I cavalieri che possedevano un “Asil” avevano bottino doppio degli altri durante le scorrerie, proibì assolutamente gli incroci perché convinto che il sangue puro fosse enormemente superiore e una volta contaminato non si recuperasse più.
Dal Corano: “Se un uomo non riesce a mantenere i suoi doveri Religiosi, mantenga un cavallo Asil per la gloria di Allah, gli saranno perdonati i suoi peccati. Chi avrà allevato un cavallo Asil per la Guerra Santa, nel giorno della Resurrezione verrà salvato dal fuoco dell’Inferno”.
Quando Dio creò il cavallo disse al vento del sud: “Io voglio creare da te un essere per onorare i miei Santi, per umiliare i miei nemici, per far grazia a quelli che mi obbediscano”. Il Vento del sud parlò e disse: “Crea o Signore!”. Allora Dio prese una manciata del Vento del sud e disse: “Il tuo nome sia Arabo, la tua bontà sia legata alla tua criniera e il bottino sulla tua groppa, a te sia dato di ampliare il sostentamento della vita; sarai amico del tuo proprietario, sarai favorito tra gli altri animali da soma; avrai forza di volare senz’ali sia in attacco, sia in fuga; farai sedere sulla tua groppa uomini che Mi adoreranno e loderanno e Mi canteranno degli Alleluia”.
E quando il cavallo con i suoi zoccoli sfiorò la terra Dio parlò: “Umilia con il tuo nitrito gli idolatri, ottura le loro orecchie e colma il loro cuore di paura”.
E quando Dio mostrò ad Adamo tutte le cose che aveva creato disse: “Scegli una delle mie creature”. E Adamo scelse il cavallo.

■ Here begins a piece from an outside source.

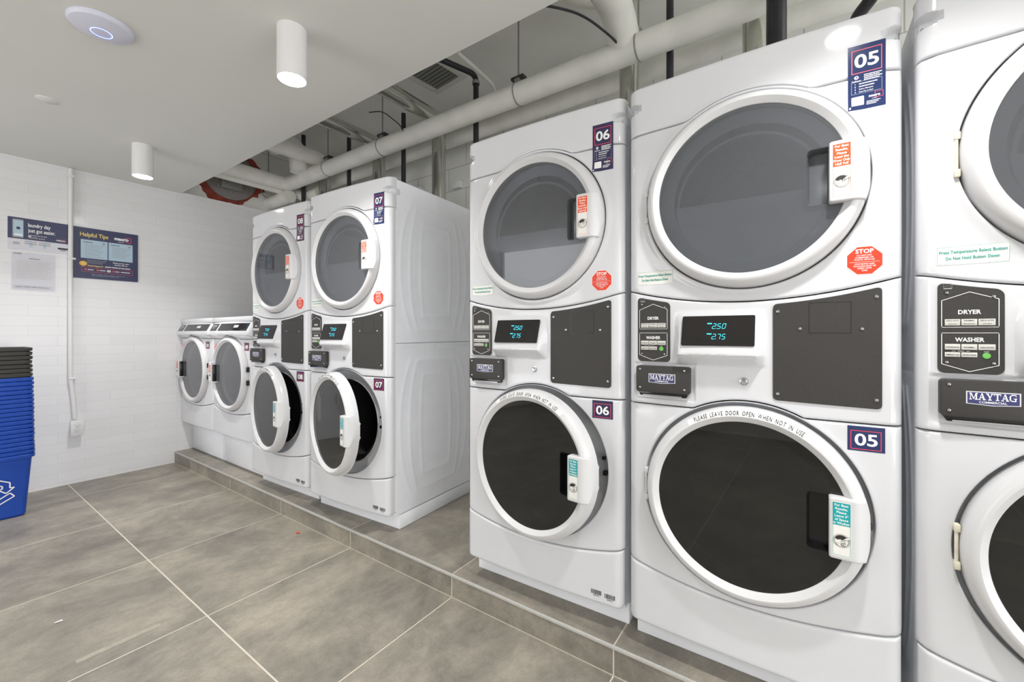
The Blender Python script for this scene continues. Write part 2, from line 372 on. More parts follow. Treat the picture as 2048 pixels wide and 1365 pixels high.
def polarpanel(mb, c, R, x0, x1, zl, zh, yf, k, eb=.006, et=.006, lip=.012, hlip=.03, n=150, he=.004):
    def inside(x, z): return x0-1e-9 <= x <= x1+1e-9 and zl(x) <= z <= zh(x)
    angs = [2*PI*i/n for i in range(n)]
    for x, z in ((x0, zl(x0)), (x1, zl(x1)), (x0, zh(x0)), (x1, zh(x1))): angs.append(math.atan2(z-c[1], x-c[0]) % (2*PI))
    angs = sorted(angs); oo = OFFS+[.016, .022, .030, .040]; vs = []; rows = 0
    for a in angs:
        dx, dz = math.cos(a), math.sin(a); lo, hi = R, 1.0
        if not inside(c[0]+dx*(R+1e-4), c[1]+dz*(R+1e-4)): hi = R+1e-4; lo = R
        else:
            for _ in range(40):
                m = (lo+hi)/2
                if inside(c[0]+dx*m, c[1]+dz*m): lo = m
                else: hi = m
        L = lo-R; sc = min(1, L/.06)
        ts = [0, .001*sc, .0022*sc, .004*sc, .008*sc, .015*sc]; te = [L-o*sc for o in oo[::-1]]
        te = [t for t in te]; ts = ts+[ts[-1]+(te[0]-ts[-1])*i/7 for i in range(1, 7)]+te
        rows = len(ts)
        for t in ts:
            x, z = c[0]+dx*(R+t), c[1]+dz*(R+t); xx = min(max(x, x0), x1)
            y = yf(xx, z)+rnd(t, he)
            if sc > .2: y += rnd(max(0, z-zl(xx)), eb)+rnd(max(0, zh(xx)-z), et)
            vs.append((x, y, z))
    N_ = len(angs); fs = [(i*rows+j, ((i+1) % N_)*rows+j, ((i+1) % N_)*rows+j+1, i*rows+j+1) for i in range(N_) for j in range(rows-1)]
    for j, L in ((0, hlip), (rows-1, lip)):
        o = len(vs); vs += [(vs[i*rows+j][0], vs[i*rows+j][1]+L, vs[i*rows+j][2]) for i in range(N_)]
        fs += [(i*rows+j, ((i+1) % N_)*rows+j, o+(i+1) % N_, o+i) for i in range(N_)]
    return mb.add(vs, fs, k)
# seams of the stacked machine
DZ, WZ = 1.451, .5535            # door centres
GAP = .0016
t2 = lambda x: ((x-MW/2)/(MW/2))**2
toe_top = lambda x: .250+.042*t2(x)
con_top = lambda x: 1.134+.049*t2(x)
def over(cz, R, base):
    def f(x):
        d = R*R-(x-XC)**2
        return max(base, cz+math.sqrt(d)) if d > 0 else base
    return f
con_bot = over(WZ, .293, .811); hood_bot = over(DZ, .290, 1.698)
TOP = 1.857
def halo(x, z, cz):
    r = math.hypot(x-XC, z-cz); t = max(0, min(1, (.306-r)/.018)); return -.004*t*t*(3-2*t)
def hood_y(x, z):
    y = yfront(x)+halo(x, z, DZ); d = min(x, MW-x)
    m = max(0, 1-((d/.042)**2+((z-1.787)/.018)**2)); 
    return y+(.024*min(1, m*2.2))
def con_y(x, z):
    y = yfront(x)
    if .14 < x < .42 and .935 < z < 1.13:
        a = min(1, (1.112-z)/.130) if z > .978 else max(0, 1-((.978-z)/.034))
        a = max(0, a); a = a*a*(3-2*a)*.25+a*.75
        bl = min(1, max(0, (x-.152)/.018)); br = min(1, max(0, (.400-x)/.022))
        y -= .040*a*min(bl, 1)*min(br, 1)
    if .022 < x < .212 and .828 < z < .948:      # shallow recess behind the nameplate
        y += .004*min(1, min(x-.022, .212-x)/.004)*min(1, min(z-.828, .948-z)/.004)
    return y
def b_hood(): return gridpanel(MB(), 0, MW, lambda x: hood_bot(x)+GAP, lambda x: TOP-.0, lambda x, z: hood_y(x, z), 60, 60, 'enamel', et=.014, lip=.02)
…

Allora Dio parlò e disse: “Tu hai scelto il tuo onore e l’onore dei tuoi figli, un onore che durerà in eterno”.
Per le puledre veloci che corrono anelanti, che scalpitano scintille, che gareggiano in corsa di primo mattino, che alzano nuvole di polvere nel pieno dell’orda nemica” (CORANO SURA 100).-
E’ probabile che ai lettori questo alone leggendario risulti noioso e astruso dalla realtà, ma forse è proprio questo che accomuna noi “arabisti” e ci differenzia dagli altri appassionati del mondo equestre: subiamo tutti il fascino un po’ struggente e malinconico di una poesia e una leggenda che non esistono più.